According to their self-assessment (often mistaken, as many people don't know what Deism is), up to 51% of the French think of themselves as Christians, and 54% as believers. 33% consider themselves Atheist. 28% call themselves Spiritualists, while 26% agree to say that they are indifferent. 14% recognise themselves as Agnostics.

No-name
05-02-06, 18:12
I do think the methodology is important. Who you ask and what you ask is as important to how you ask. It seems like in modern times we have segregated our lives into little belief areas or modes- that we snap into or out of depending on situation and place. There seems to be a shift from the large organized faiths to the make it up as you go along, smorgasboard approach. I grew up in a Catholic area where 90% of the people went to mass. But many of those were gang bangers, drug addicts, and petty criminals. Some even had elaborate "Virgin of Guadalupe" tatoos.
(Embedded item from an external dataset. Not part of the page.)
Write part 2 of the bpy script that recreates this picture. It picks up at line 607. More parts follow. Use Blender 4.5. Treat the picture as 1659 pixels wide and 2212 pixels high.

One of my sisters has been an atheist for as long as I can remember. She has always had a good functional understanding of dialectic materialism, and science and it has served her well. Her husband is Jewish (but also an atheist), and she has made little inquiries into that faith for her son, and they keep little fragments around almost like cultural declarations. She has also studied Budhism and ocassionally asks about my faith. Although she is an atheist, I don't see her "spiritual" quest ending. She seems to be looking with interest- not necessarily to change her own belief system, but to determine if there is function and necessity to other systems.

PRIZMATIC
06-02-06, 02:27
:blush: It has reminded me a life during " Soviet time "...
What interrelation between the God and " Karma of people "?... The Belief in the God it not belief in " protection against problems ", is belief in the transformation to more "perfect" condition... The God it not "protection", the God is a basis of the life...
As always, mix of Lord God with God, for people stand of their in " a shadow of their conjectures "...:blush:

Reinaert
16-12-10, 22:14
as the Marines say, help others die for their religion, not die themselves.
Frank

I think that was from General Patton.

Dieing for your country is stupid, let your enemy die for his country.

Something like that ;)


But I can find myself in the lyrics that John Lennon wrote...

God is a concept, by which we measure our pain.